Nous sommes la voix de celles qui n’en ont plus
Des lettres noires sur fond blanc appliquées sur les murs de nos villes, portant un message percutant, souvent dur ou émouvant, parfois provocant, sur les violences faites aux femmes. Les collages féministes ont fleuri depuis 2019 en France et ailleurs, dénonçant avec force et inventivité la culture du viol ou la lutte trop faible de la société et de ses institutions contre les féminicides. À travers de nombreux témoignages et analyses, la journaliste Paola Guzzo et la dessinatrice Cécile Rousset racontent dans ce passionnant documentaire BD la naissance, l’évolution, les fondements mais aussi les doutes de ce mouvement.
Elles évoquent le personnage de Marguerite Stern, ex-Femen et initiatrice des collages nocturnes, qui a depuis été exclue du mouvement pour transphobie, et qui s’est rapprochée de l’extrême droite.

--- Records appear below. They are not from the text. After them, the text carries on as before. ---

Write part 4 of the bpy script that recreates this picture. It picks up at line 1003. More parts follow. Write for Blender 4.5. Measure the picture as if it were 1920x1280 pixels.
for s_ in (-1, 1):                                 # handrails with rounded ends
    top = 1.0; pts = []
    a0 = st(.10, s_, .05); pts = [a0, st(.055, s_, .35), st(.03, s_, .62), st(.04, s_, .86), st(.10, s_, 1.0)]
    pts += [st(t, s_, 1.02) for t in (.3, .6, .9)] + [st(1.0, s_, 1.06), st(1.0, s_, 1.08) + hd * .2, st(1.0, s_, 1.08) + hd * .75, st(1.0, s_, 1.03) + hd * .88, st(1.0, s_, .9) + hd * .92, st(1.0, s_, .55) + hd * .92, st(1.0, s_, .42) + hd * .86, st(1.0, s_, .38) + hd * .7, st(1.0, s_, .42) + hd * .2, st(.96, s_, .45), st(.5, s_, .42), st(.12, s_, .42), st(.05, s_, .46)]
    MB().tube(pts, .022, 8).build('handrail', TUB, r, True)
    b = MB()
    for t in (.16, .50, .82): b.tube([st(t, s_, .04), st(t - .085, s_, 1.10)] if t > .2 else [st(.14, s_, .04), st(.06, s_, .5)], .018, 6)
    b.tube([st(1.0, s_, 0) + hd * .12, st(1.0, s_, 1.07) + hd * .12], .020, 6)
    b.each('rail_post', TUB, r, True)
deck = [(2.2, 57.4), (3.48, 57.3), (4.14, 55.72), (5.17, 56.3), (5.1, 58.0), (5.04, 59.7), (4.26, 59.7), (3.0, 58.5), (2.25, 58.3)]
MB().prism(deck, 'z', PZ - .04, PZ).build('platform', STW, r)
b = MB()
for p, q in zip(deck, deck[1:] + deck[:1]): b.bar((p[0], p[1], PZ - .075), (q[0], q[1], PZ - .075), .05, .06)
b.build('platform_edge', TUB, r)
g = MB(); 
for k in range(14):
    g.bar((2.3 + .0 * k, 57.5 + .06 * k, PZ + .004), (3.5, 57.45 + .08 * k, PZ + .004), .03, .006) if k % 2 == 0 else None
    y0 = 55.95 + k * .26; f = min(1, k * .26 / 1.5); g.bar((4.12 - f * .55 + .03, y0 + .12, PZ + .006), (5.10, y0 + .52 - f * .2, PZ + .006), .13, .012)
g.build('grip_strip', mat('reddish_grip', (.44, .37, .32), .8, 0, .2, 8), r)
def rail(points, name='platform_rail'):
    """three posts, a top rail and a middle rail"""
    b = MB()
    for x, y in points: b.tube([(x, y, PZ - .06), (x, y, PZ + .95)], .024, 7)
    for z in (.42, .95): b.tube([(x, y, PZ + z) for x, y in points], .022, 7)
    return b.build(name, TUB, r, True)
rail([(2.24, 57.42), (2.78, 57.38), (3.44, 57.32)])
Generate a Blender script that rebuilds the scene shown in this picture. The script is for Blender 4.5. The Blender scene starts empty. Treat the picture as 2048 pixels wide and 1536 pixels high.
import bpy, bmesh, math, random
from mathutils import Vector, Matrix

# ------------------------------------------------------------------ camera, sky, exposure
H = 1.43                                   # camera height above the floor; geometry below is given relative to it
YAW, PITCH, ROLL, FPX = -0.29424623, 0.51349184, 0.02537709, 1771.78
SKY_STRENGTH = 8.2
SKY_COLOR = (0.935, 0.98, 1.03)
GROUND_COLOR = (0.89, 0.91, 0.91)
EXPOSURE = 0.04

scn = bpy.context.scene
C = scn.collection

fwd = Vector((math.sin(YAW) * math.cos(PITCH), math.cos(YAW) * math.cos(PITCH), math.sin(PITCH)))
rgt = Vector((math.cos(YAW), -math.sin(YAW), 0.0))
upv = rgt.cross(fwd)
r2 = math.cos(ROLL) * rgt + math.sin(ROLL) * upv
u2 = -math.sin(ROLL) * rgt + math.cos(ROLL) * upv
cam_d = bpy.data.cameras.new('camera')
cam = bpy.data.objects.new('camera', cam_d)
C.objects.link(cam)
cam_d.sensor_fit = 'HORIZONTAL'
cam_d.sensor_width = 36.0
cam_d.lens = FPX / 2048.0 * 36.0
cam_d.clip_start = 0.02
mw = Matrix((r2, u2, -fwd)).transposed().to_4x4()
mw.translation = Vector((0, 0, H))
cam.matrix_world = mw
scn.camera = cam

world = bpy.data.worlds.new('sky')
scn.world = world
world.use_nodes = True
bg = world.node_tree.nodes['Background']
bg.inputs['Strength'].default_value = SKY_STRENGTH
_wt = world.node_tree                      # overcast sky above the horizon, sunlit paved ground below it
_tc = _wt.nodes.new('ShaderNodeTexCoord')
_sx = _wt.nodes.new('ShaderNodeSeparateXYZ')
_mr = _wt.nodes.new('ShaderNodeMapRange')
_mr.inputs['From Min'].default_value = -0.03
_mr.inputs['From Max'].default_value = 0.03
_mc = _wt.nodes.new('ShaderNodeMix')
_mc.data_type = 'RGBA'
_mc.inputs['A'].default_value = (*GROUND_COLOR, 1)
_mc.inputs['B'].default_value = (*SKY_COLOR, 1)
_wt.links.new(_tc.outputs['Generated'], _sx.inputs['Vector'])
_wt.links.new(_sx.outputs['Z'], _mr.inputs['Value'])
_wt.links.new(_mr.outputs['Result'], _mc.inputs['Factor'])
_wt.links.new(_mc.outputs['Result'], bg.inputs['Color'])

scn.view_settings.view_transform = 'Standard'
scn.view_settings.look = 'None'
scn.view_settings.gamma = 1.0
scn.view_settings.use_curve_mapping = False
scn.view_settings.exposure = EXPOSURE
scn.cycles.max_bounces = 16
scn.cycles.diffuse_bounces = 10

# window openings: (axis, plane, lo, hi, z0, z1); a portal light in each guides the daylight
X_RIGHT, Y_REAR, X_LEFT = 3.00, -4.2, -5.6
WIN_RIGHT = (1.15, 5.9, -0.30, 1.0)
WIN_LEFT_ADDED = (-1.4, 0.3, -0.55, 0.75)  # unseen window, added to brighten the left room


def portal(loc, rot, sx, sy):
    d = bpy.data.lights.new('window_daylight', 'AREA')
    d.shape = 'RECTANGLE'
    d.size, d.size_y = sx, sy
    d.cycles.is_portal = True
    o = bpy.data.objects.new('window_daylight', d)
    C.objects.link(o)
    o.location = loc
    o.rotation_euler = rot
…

Elles donnent surtout la parole à de nombreuses femmes qui se sont retrouvées dans cette démarche, pour différentes raisons – la possibilité d’enfin s’exprimer, le fait de se retrouver entre personnes bienveillantes, l’envie d’agir, le besoin de perpétuer le souvenir des victimes… Cette multiplicité fait la richesse de ce jeune mouvement, qui s’est largement appuyé sur les réseaux sociaux et qui s’inscrit dans les grandes luttes féministes, comme le commente une historienne interrogée. Le tableau est assez complet, puisque les autrices évoquent aussi l’action de la police et de la justice, mais aussi les dissensions et disputes au sein d’un collectif qui a grandi très vite et a dû apprendre à s’autogérer en même temps que coller… Ce ton posé, didactique et très vivant, journalistique donc, et engagé juste ce qu’il faut, est parfaitement maîtrisé. Ainsi, malgré l’abondance de texte, le rythme adopté permet de ne jamais s’ennuyer, même s’il n’offre à la dessinatrice que peu de place pour innover en termes de narration séquentielle – mais ses choix d’illustration sont efficaces et pertinents. Dans le flot des albums sur des thématiques féministes, celui-ci sort brillamment du lot, parce qu’il documente idéalement un phénomène contemporain, avec rigueur et énergie.